The main way to get drums to sound “big” in a mix is through various forms of compression. The on-tape tone of most drums is generally described as “oingy.” There’s lots of midrange information that isn’t very pleasant on most drums (this is in the 300 Hz to 600 Hz range; knowing absolutely nothing about drums or mixing, if a monkey pulled out 450 Hz on all of the drum tracks, it would automatically sound clearer and leave room for other instruments).

If there aren’t a lot of good compressors around in your mixing area, the best way to achieve a fuller sound is to use parallel compression. This form of compression runs a dry, or uncompressed signal “parallel” to it’s squashed counterpart. You’ll get all the attack of the basic performance and all of the sustain of the compression. Digital audio workstations with no delay compensation have issues with this method, so consult your manual before compressing.

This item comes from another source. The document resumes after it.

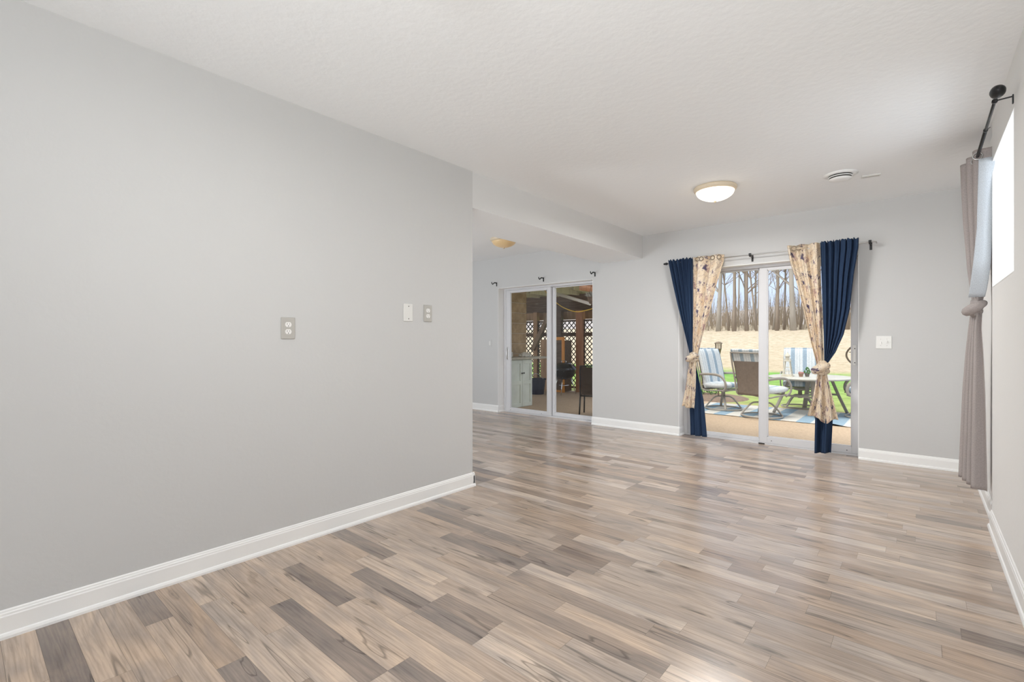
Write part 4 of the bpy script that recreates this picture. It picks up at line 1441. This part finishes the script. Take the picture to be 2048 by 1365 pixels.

I like to use serial compression on my drum mixes; that is, an individual compressor inserted on each drum with its own setting, tailored for the song and the performance. Usually, something in the 3:1 to 4:1 ratio with a low threshold works for me. Lately, I’ve been using the stock Digidesign compressor with the adjustable knee.

Reverb and echo is sometimes used on snare and tom drums. This can date the recording (to somewhere around the late 80’s or early 90’s) and should be used sparingly. Sometimes it’s cool. Sometimes not. Compressing drums so they are “in your face” makes putting reverb on them counterintuitive. Sometimes it makes for a particularly interesting rhythm track though. It all depends.

Really though, with all this technique, gear, and placement, there’s nothing more satisfying than putting up one microphone about three feet from the kit and having it sound right. No phase problems there. And, it’s impossible to screw up. The secret is: there is no secret. Just trust your ears and keep it as simple as possible.